Eduardo Pérez Iribarne (EPI) fue un sacerdote boliviano. Imbuido de la inculturación jesuítica, buscó parecerse —además de entender— a la sociedad en la que eligió vivir y morir. Por ejemplo, él se forzó a abandonar el acento español. En uno de sus colmos, a veces usaba una “erre” artificial, pero por lo demás adoptó el habla paceña de clase media. A la vez, le gustaba ejercitarse en frases de la gente, como la de “habló ‘para mí’”. La oyó en el oriente para expresar que alguien te está sacando el cuero.
A EPI le hubiera ofendido que lo creyeran español. Quedó agradecido a la presidenta Lidia Gueiler por brindarle la nacionalidad boliviana. Gueiler fue su amiga. Le consultaba su parecer, como muchos políticos. Cuando García Meza se insubordinó, antes del golpe de julio de 1980, EPI le aconsejó a la presidenta que la Fuerza Aérea —leal a Gueiler— bombardeara el Estado Mayor; de lo contrario, García Meza acabaría ganando la partida, como efectivamente sucedió. Claro que esa solución se parecía a la Guerra Civil española y no tanto a la historia boliviana, más gestual que letal.
Hijo único hasta sus 16 años, EPI tenía un ego intenso, a la vista. Machacaba que erraba mucho, pero era más propenso a detectar equivocaciones en su pasado. En el presente, su tesón, rapidez, inteligencia y verbo a menudo lo inducían a porfiar en su verdad.

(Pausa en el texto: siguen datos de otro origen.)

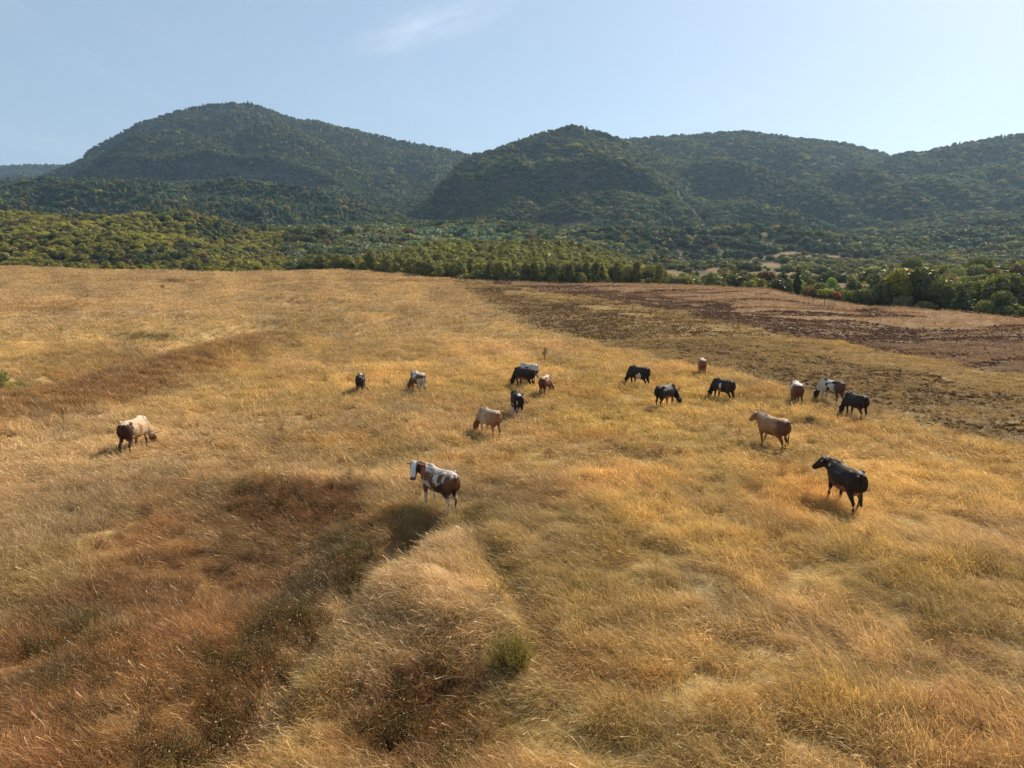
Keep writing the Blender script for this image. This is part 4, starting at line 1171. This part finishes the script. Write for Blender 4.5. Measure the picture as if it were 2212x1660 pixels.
def cow_mesh(pose, yaw, feet, tail, thin=1.0, horns='short'):
    V, F = [], []
    def add(vf):
        b0 = len(V); V.extend(vf[0]); F.extend([tuple(i + b0 for i in f) for f in vf[1]])
    T = [(-.82, 1.10, .09, .12), (-.78, 1.10, .16, .20), (-.68, 1.09, .235, .26), (-.53, 1.06, .265, .315), (-.36, 1.00, .285, .355), (-.14, .965, .315, .38),
         (.10, .955, .325, .385), (.32, .965, .30, .38), (.50, .985, .27, .385), (.64, 1.02, .215, .355), (.76, 1.04, .15, .27), (.82, 1.05, .10, .18)]
    add(loft([((x, 0, z), w_ * thin, h_) for x, z, w_, h_ in T], 18))
    for s in (-1, 1):
        add(ellipsoid((-.50, .205 * s, 1.285), (.09, .06, .06)))           # hip bones
        add(ellipsoid((-.80, .10 * s, 1.20), (.06, .05, .06)))            # pin bones
        add(ellipsoid((.56, .17 * s, 1.08), (.17, .10, .28)))             # shoulder
        add(ellipsoid((-.60, .17 * s, .98), (.20, .115, .26)))            # thigh
    add(ellipsoid((.66, 0, .80), (.16, .07, .20)))                        # brisket
    add(ellipsoid((.45, 0, 1.30), (.22, .09, .085)))                      # withers
    add(ellipsoid((-.33, 0, .66), (.19, .14, .13)))                       # udder
    
    # neck and head
    o = np.array((.62, 0, 1.1))
    if pose == 'graze':
        nk = [((.52, 0, 1.08), .17, .29), ((.74, 0, .99), .15, .25), ((.90, 0, .82), .12, .20), ((1.0, 0, .64), .10, .165), ((1.05, 0, .52), .095, .13)]
        poll = np.array((1.05, 0, .56)); hd = np.array((.33, 0, -.94))
    elif pose == 'level':
        nk = [((.52, 0, 1.09), .17, .29), ((.70, 0, 1.12), .16, .27), ((.84, 0, 1.16), .14, .225), ((.95, 0, 1.21), .115, .18)]
        poll = np.array((.96, 0, 1.28)); hd = np.array((.84, 0, -.54))
    else:                                              # up, looking
        nk = [((.52, 0, 1.09), .17, .29), ((.72, 0, 1.14), .15, .24), ((.87, 0, 1.22), .12, .19), ((.97, 0, 1.31), .10, .15)]
        poll = np.array((.99, 0, 1.38)); hd = np.array((.50, 0, -.86))
    hd = hd / np.linalg.norm(hd)
    n = len(nk)
    nk = [(rotz(p, yaw[0] * (k / (n - 1)) ** 1.3, o), a, b) for k, (p, a, b) in enumerate(nk)]
    add(loft(nk, 14))
    poll = rotz(poll, yaw[0], o)
    H = rotz(hd, yaw[0] + yaw[1]); side = np.cross(H, (0, 0, 1)); side /= np.linalg.norm(side); up = np.cross(side, H)
    m_ = 14; K = 1.14
    hs = [(a_ * .95, b_ * K, c_ * K, d_ * K) for a_, b_, c_, d_ in [(-.04, .085, .08, 0), (.04, .118, .118, 0), (.15, .128, .135, -.005), (.27, .100, .118, -.012), (.38, .082, .096, -.02), (.48, .084, .082, -.025), (.545, .084, .066, -.03), (.58, .055, .04, -.03)]]
    hv, hf = [], []
    for k, (d, a, b, off) in enumerate(hs):
        c = poll + H * d + up * off
        for i in range(m_):
            an = 2 * math.pi * i / m_
            hv.append(c + side * a * math.cos(an) + up * b * math.sin(an))
        if k:
            for i in range(m_): hf.append(((k - 1) * m_ + i, (k - 1) * m_ + (i + 1) % m_, k * m_ + (i + 1) % m_, k * m_ + i))
    hf.append(tuple(range(m_ - 1, -1, -1))); hf.append(tuple(range((len(hs) - 1) * m_, len(hs) * m_)))
    add((hv, hf))
    eyes, horn_pts = [], []
    for s in (-1, 1):
        b = poll + H * .045 + side * s * .09 + up * .03
        add(loft([(b, .03, .03), (b + side * s * .07 - up * .015, .06, .024), (b + side * s * .16 - up * .035, .05, .02), (b + side * s * .22 - up * .05, .015, .012)], 8))
        eyes.append(poll + H * .15 + side * s * .12 + up * .05)
        hb = poll + H * .0 + side * s * .06 + up * .07
        L = {'short': .18, 'long': .30, 'none': 0}[horns]
        if L: horn_pts.append([hb, hb + side * s * L * .55 + up * L * .1 - H * .02, hb + side * s * L * .85 + up * L * .55 - H * .02, hb + side * s * L * .8 + up * L * .95])
    # legs: feet = forward shifts (front right, front left, hind right, hind left)
    for s, k in ((-1, 0), (1, 1)):
        d = feet[k]; y = .17 * s
        add(loft([((.56, y * .9, 1.0), .08, .14), ((.53, y, .78), .075, .11), ((.50 + d * .25, y, .60), .062, .078), ((.50 + d * .6 + max(0, d) * .1, y, .36), .046, .05), ((.50 + d * .85, y, .20), .032, .033), ((.50 + d * .95, y, .10), .037, .038), ((.52 + d, y, .055), .045, .05), ((.53 + d, y, 0), .05, .06)], 10))
    for s, k in ((-1, 2), (1, 3)):
        d = feet[k]; y = .165 * s
        add(loft([((-.60, y * .95, 1.12), .09, .17), ((-.56, y, .93), .10, .19), ((-.50 + d * .2, y * 1.05, .74), .08, .14), ((-.60 + d * .45, y, .56), .055, .08), ((-.69 + d * .6, y, .44), .043, .06), ((-.665 + d * .8, y, .28), .034, .037), ((-.64 + d * .95, y, .11), .038, .04), ((-.62 + d, y, .055), .045, .05), ((-.61 + d, y, 0), .05, .06)], 10))
    # tail
    tw = tail
    add(loft([((-.80, 0, 1.30), .035, .035), ((-.88, .02 * tw, 1.22), .028, .028), ((-.90, .08 * tw, 1.0), .022, .022), ((-.90, .20 * tw, .76), .020, .020), ((-.89, .32 * tw, .58), .032, .032), ((-.88, .40 * tw, .44), .04, .04), ((-.88, .44 * tw, .34), .015, .015)], 8))
    return V, F, dict(poll=poll, H=H, side=side, up=up, eyes=eyes, horns=horn_pts)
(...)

Sin embargo, era consciente de la advertencia de San Ignacio de que el enemigo es el orgullo. Los jesuitas resumen esta parte de su espiritualidad en una triada: riqueza, honor y orgullo. Alguien puede, por ejemplo, ser inteligente (riqueza), recibir por eso halagos (honor) y acabar envanecido (orgullo). A eso se debía la negativa de EPI a aceptar cumplidos o premios, como los que sus colegas quisieron otorgarle. Alguna vez le cité la frase atribuida a Churchill (cuando no) de que las distinciones no hay que pedirlas, lucirlas ni rechazarlas, pero una máxima no lo iba a cambiar.
EPI guardaba la impresión de que Luis Espinal provenía de una niñez sufrida, con heridas en su personalidad. EPI no fue su discípulo como se ha dicho. Él contaba que fue el primero en notar la ausencia de Espinal, porque este no llegó a su programa en Radio Fides. También fue EPI quien, en compañía de alguien, revisó el cuerpo martirizado de su hermano jesuita. Temió que los asesinos, además de ensañarse, intentaran manchar a Espinal, dejando su cadáver en algún antro.
Eduardo sí fue el joven epígono de José Gramunt, el sacerdote que lo precedió en la dirección de Radio Fides. Gramunt era un aristócrata tarragonés y EPI, el hijo de un policía. Gramunt concibió una radio selecta, EPI una popular. Su relación fue difícil; no alcanzaron a limar sus contrastes. No obstante, cercano a ambos, compartí ocasiones junto a los dos: la cortesía no los había abandonado.
EPI insistía en que aprendió a forjar la radio observando a Carlos Palenque, pese a sus diferencias públicas, zanjadas poco antes de la muerte del Compadre. Así, EPI se inculcó ceder a los gustos mayoritarios, transmitir desde las emociones y extirpar cualquier rasgo elitista. Tal vez por eso apuntaba que Goni fue quien mejor lo caló como periodista: Sánchez de Lozada habría sostenido que EPI no era un líder de opinión, sino que seguía la opinión mayoritaria.
EPI era vertical, tajante, pero no exento de gracia. Los jesuitas de las reducciones debieron tener ese carácter para gobernar desde el paternalismo. En una de las rendijas del padre que fue para tantos, comenzamos a acompañarnos hace más de 30 años. Fue una persona muy influyente en mí, pues, era capaz de moldear el interior de los otros en diálogos certeros, en apariencia inocuos. Gracias a él valoro a la Compañía de Jesús, en la que conservo queridos amigos (las ovejas negras han sido injustificables, pero pocas en la orden. Y nada justifica las tropelías de nuestra justicia contra otros sacerdotes).
El paternalismo de EPI fue causa de nuestra amistad y, quizás, de su declive. Sus “hijos” crecimos, sin saber hallar el remedio. Me resta la ilusión de que, al final, la nostalgia lo reparará todo.